15. Il résulte de tout ce qui précède que M. C... n'est pas fondé à soutenir que c'est à tort que, par le jugement attaqué, le tribunal administratif de Paris a rejeté sa demande.
Sur les conclusions à fin d'injonction :
16. Le présent arrêt, qui rejette les conclusions de M. C... tendant à l'annulation de l'arrêté du préfet de police du 10 février 2020, n'implique aucune mesure d'exécution.

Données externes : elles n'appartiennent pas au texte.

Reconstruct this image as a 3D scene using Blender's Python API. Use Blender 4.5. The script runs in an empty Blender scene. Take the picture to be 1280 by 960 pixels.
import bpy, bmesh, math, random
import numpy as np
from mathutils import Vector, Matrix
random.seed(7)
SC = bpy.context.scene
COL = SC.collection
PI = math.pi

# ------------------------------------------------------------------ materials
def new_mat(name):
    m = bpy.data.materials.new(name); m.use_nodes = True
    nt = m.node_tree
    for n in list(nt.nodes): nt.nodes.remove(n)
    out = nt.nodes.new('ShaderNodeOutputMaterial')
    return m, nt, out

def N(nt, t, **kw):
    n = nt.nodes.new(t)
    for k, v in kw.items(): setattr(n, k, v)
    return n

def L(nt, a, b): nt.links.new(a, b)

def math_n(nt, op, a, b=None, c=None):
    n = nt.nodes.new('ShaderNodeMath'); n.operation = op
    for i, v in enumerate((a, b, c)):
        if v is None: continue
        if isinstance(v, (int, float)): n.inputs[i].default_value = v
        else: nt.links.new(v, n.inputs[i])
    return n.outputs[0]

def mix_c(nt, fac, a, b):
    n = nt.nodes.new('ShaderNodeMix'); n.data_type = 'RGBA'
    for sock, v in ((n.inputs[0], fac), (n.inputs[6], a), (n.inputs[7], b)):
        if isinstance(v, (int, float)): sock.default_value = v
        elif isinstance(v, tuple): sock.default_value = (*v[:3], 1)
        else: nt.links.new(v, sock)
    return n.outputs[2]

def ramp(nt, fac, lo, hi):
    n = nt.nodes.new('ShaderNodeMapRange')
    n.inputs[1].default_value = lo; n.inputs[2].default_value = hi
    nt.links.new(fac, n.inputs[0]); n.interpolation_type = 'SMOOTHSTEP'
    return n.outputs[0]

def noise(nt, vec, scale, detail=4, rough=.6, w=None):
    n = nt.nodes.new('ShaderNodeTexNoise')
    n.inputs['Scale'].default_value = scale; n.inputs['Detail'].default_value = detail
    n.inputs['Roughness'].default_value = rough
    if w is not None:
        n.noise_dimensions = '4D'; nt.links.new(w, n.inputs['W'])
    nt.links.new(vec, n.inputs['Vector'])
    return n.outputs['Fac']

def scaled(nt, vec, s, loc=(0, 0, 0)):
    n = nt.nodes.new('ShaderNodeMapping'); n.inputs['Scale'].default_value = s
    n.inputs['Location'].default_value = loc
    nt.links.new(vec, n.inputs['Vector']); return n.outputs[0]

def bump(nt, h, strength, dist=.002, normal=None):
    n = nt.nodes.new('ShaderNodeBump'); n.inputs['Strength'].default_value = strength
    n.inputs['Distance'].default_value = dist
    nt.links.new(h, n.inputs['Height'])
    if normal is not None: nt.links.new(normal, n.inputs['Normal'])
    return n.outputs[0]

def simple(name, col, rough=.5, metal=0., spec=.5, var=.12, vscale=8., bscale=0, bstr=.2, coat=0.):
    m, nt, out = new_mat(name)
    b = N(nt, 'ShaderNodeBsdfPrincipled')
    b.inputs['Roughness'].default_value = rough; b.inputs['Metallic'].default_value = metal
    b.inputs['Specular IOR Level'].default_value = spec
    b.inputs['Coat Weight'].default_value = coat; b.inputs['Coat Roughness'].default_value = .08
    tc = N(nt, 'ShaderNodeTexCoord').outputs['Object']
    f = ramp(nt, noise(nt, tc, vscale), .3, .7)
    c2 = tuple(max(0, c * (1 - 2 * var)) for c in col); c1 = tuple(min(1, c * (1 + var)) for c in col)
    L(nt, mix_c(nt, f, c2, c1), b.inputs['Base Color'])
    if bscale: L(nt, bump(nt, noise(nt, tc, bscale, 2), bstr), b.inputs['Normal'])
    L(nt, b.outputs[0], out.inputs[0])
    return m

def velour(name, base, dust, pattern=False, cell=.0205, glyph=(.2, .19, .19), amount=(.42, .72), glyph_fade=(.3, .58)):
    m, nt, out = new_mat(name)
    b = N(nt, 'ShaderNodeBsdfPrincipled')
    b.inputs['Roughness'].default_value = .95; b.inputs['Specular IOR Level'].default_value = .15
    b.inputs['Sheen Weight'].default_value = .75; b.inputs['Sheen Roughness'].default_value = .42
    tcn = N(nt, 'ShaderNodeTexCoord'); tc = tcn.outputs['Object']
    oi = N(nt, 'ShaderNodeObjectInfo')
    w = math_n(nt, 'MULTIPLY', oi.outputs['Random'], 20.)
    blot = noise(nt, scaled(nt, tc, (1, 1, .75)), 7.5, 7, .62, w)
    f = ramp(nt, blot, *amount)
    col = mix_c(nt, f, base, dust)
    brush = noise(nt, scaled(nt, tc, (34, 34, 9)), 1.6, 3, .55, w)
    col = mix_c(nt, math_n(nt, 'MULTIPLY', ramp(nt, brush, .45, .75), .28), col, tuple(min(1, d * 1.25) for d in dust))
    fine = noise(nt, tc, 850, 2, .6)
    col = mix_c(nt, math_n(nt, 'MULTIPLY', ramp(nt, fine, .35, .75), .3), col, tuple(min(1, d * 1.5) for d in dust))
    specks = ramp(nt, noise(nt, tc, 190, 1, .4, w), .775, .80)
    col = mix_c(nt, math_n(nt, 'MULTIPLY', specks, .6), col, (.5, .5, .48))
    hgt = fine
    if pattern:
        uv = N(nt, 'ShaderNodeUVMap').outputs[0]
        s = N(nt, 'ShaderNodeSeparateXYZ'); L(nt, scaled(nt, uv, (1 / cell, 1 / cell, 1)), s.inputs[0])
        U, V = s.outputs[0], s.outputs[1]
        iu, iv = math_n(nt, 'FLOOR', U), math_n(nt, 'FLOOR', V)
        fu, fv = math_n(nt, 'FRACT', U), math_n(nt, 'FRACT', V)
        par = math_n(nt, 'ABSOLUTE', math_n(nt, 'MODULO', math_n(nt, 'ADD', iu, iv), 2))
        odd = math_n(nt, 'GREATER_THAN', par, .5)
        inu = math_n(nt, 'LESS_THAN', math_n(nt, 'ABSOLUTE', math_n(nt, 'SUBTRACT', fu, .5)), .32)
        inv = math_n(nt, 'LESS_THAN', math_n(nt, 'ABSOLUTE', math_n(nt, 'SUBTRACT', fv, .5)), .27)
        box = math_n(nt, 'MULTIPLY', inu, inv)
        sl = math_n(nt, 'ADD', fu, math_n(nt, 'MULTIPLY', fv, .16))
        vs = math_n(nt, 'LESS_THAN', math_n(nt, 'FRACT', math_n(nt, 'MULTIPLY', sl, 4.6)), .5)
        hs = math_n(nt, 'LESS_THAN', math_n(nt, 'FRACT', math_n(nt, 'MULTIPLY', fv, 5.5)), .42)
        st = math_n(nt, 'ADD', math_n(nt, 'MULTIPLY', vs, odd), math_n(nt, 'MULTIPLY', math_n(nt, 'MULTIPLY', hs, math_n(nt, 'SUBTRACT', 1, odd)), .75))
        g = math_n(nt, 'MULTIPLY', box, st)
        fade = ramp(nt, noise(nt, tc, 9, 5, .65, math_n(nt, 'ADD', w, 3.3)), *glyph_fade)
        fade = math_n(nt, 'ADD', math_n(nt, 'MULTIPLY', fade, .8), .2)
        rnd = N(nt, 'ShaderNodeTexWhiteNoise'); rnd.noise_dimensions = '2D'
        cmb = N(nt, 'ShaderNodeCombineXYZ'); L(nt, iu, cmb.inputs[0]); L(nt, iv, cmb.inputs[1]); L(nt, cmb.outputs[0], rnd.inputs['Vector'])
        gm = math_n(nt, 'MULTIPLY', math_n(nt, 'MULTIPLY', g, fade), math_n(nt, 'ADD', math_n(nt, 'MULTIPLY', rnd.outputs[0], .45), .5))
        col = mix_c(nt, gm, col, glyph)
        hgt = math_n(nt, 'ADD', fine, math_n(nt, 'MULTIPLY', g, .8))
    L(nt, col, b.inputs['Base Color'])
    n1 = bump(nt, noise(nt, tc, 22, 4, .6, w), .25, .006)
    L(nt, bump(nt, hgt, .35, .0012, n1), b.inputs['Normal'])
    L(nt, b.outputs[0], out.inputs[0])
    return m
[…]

Par suite, ses conclusions à fin d'injonction et d'astreinte ne peuvent qu'être rejetées.
Sur les frais liés au litige :
17. Les dispositions de l'article L. 761-1 du code de justice administrative font obstacle à ce que soit mis à la charge de l'État, qui n'est pas partie perdante dans la présente instance, le versement de la somme que M. C... demande au titre des frais exposés par lui et non compris dans les dépens.
D E C I D E :
Article 1er : La requête de M. C... est rejetée.
Article 2 : Le présent arrêt sera notifié à M. D... C... et au ministre de l'intérieur.
Copie sera adressée pour information au préfet de police.
Délibéré après l'audience publique du 7 septembre 2021 à laquelle siégeaient :
- M. Ivan Luben, président,
- Mme Marianne Julliard, présidente-assesseure ;
- Mme Gaëlle Mornet, première conseillère.
Rendu public par mise à disposition au greffe le 28 septembre 2021.
La rapporteure,
G. A... Le président,
I. LUBENLa greffière,
N. DAHMANI
La République mande et ordonne au ministre de l'intérieur, en ce qui le concerne, et à tous huissiers de justice à ce requis, en ce qui concerne les voies de droit commun, contre les parties privées, de pourvoir à l'exécution de la présente décision.